### YOUR OBJECTIVE
Give the material again in full, matching it exactly.

### 3D scene scripts
______
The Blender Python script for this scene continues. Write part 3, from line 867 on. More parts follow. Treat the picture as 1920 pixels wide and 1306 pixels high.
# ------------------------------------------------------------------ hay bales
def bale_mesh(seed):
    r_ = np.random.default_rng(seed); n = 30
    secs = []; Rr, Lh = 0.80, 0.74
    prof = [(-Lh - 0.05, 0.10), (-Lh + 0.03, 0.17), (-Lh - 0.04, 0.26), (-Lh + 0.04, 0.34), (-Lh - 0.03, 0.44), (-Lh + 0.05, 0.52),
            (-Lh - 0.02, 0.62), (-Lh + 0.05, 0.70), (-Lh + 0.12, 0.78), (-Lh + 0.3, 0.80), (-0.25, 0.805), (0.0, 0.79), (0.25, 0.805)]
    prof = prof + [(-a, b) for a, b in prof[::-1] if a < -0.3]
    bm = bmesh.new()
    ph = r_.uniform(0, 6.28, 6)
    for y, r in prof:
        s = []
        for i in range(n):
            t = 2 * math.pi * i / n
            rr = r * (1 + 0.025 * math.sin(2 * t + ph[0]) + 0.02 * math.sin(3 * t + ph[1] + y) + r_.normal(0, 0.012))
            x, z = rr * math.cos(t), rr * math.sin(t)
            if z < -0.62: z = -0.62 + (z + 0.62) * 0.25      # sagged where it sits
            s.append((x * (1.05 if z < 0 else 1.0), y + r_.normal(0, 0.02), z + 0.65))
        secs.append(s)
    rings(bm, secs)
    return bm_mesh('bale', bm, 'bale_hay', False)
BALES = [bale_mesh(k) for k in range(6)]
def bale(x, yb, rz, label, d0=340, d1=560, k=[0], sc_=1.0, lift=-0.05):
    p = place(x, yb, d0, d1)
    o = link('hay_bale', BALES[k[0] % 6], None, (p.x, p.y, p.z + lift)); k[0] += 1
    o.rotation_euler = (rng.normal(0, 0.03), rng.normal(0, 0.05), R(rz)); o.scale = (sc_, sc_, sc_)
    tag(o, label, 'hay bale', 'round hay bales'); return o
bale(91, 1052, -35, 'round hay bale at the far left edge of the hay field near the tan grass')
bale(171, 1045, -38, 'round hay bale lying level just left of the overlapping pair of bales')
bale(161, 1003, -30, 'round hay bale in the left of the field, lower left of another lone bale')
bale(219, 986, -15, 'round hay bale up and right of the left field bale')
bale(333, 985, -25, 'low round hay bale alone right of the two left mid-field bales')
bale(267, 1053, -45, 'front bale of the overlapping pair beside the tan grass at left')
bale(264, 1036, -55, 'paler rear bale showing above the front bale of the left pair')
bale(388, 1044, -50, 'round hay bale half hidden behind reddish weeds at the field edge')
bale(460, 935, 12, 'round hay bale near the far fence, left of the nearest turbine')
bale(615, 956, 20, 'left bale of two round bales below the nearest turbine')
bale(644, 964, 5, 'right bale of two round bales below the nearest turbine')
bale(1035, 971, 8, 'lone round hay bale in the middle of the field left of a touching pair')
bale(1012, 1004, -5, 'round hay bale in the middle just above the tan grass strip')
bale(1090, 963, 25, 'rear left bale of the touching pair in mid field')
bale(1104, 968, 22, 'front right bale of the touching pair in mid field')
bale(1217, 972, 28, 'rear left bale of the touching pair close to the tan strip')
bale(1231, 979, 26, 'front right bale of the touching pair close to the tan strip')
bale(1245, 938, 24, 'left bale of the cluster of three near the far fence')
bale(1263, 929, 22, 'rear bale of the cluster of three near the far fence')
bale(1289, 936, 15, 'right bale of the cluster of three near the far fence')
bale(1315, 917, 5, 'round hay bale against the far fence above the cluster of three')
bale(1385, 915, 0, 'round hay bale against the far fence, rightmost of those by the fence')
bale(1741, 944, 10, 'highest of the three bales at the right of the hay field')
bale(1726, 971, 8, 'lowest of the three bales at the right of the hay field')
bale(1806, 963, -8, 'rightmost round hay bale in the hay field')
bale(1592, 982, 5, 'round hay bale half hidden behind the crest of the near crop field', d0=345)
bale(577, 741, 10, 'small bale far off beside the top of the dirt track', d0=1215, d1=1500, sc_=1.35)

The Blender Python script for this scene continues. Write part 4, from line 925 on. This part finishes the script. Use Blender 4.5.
______
### WRITTEN ANSWER
The Blender Python script for this scene continues. Write part 3, from line 867 on. More parts follow. Treat the picture as 1920 pixels wide and 1306 pixels high.
# ------------------------------------------------------------------ hay bales
def bale_mesh(seed):
    r_ = np.random.default_rng(seed); n = 30
    secs = []; Rr, Lh = 0.80, 0.74
    prof = [(-Lh - 0.05, 0.10), (-Lh + 0.03, 0.17), (-Lh - 0.04, 0.26), (-Lh + 0.04, 0.34), (-Lh - 0.03, 0.44), (-Lh + 0.05, 0.52),
            (-Lh - 0.02, 0.62), (-Lh + 0.05, 0.70), (-Lh + 0.12, 0.78), (-Lh + 0.3, 0.80), (-0.25, 0.805), (0.0, 0.79), (0.25, 0.805)]
    prof = prof + [(-a, b) for a, b in prof[::-1] if a < -0.3]
    bm = bmesh.new()
    ph = r_.uniform(0, 6.28, 6)
    for y, r in prof:
        s = []
        for i in range(n):
            t = 2 * math.pi * i / n
            rr = r * (1 + 0.025 * math.sin(2 * t + ph[0]) + 0.02 * math.sin(3 * t + ph[1] + y) + r_.normal(0, 0.012))
            x, z = rr * math.cos(t), rr * math.sin(t)
            if z < -0.62: z = -0.62 + (z + 0.62) * 0.25      # sagged where it sits
            s.append((x * (1.05 if z < 0 else 1.0), y + r_.normal(0, 0.02), z + 0.65))
        secs.append(s)
    rings(bm, secs)
    return bm_mesh('bale', bm, 'bale_hay', False)
BALES = [bale_mesh(k) for k in range(6)]
def bale(x, yb, rz, label, d0=340, d1=560, k=[0], sc_=1.0, lift=-0.05):
    p = place(x, yb, d0, d1)
    o = link('hay_bale', BALES[k[0] % 6], None, (p.x, p.y, p.z + lift)); k[0] += 1
    o.rotation_euler = (rng.normal(0, 0.03), rng.normal(0, 0.05), R(rz)); o.scale = (sc_, sc_, sc_)
    tag(o, label, 'hay bale', 'round hay bales'); return o
bale(91, 1052, -35, 'round hay bale at the far left edge of the hay field near the tan grass')
bale(171, 1045, -38, 'round hay bale lying level just left of the overlapping pair of bales')
bale(161, 1003, -30, 'round hay bale in the left of the field, lower left of another lone bale')
bale(219, 986, -15, 'round hay bale up and right of the left field bale')
bale(333, 985, -25, 'low round hay bale alone right of the two left mid-field bales')
bale(267, 1053, -45, 'front bale of the overlapping pair beside the tan grass at left')
bale(264, 1036, -55, 'paler rear bale showing above the front bale of the left pair')
bale(388, 1044, -50, 'round hay bale half hidden behind reddish weeds at the field edge')
bale(460, 935, 12, 'round hay bale near the far fence, left of the nearest turbine')
bale(615, 956, 20, 'left bale of two round bales below the nearest turbine')
bale(644, 964, 5, 'right bale of two round bales below the nearest turbine')
bale(1035, 971, 8, 'lone round hay bale in the middle of the field left of a touching pair')
bale(1012, 1004, -5, 'round hay bale in the middle just above the tan grass strip')
bale(1090, 963, 25, 'rear left bale of the touching pair in mid field')
bale(1104, 968, 22, 'front right bale of the touching pair in mid field')
bale(1217, 972, 28, 'rear left bale of the touching pair close to the tan strip')
bale(1231, 979, 26, 'front right bale of the touching pair close to the tan strip')
bale(1245, 938, 24, 'left bale of the cluster of three near the far fence')
bale(1263, 929, 22, 'rear bale of the cluster of three near the far fence')
bale(1289, 936, 15, 'right bale of the cluster of three near the far fence')
bale(1315, 917, 5, 'round hay bale against the far fence above the cluster of three')
bale(1385, 915, 0, 'round hay bale against the far fence, rightmost of those by the fence')
bale(1741, 944, 10, 'highest of the three bales at the right of the hay field')
bale(1726, 971, 8, 'lowest of the three bales at the right of the hay field')
bale(1806, 963, -8, 'rightmost round hay bale in the hay field')
bale(1592, 982, 5, 'round hay bale half hidden behind the crest of the near crop field', d0=345)
bale(577, 741, 10, 'small bale far off beside the top of the dirt track', d0=1215, d1=1500, sc_=1.35)

The Blender Python script for this scene continues. Write part 4, from line 925 on. This part finishes the script. Use Blender 4.5.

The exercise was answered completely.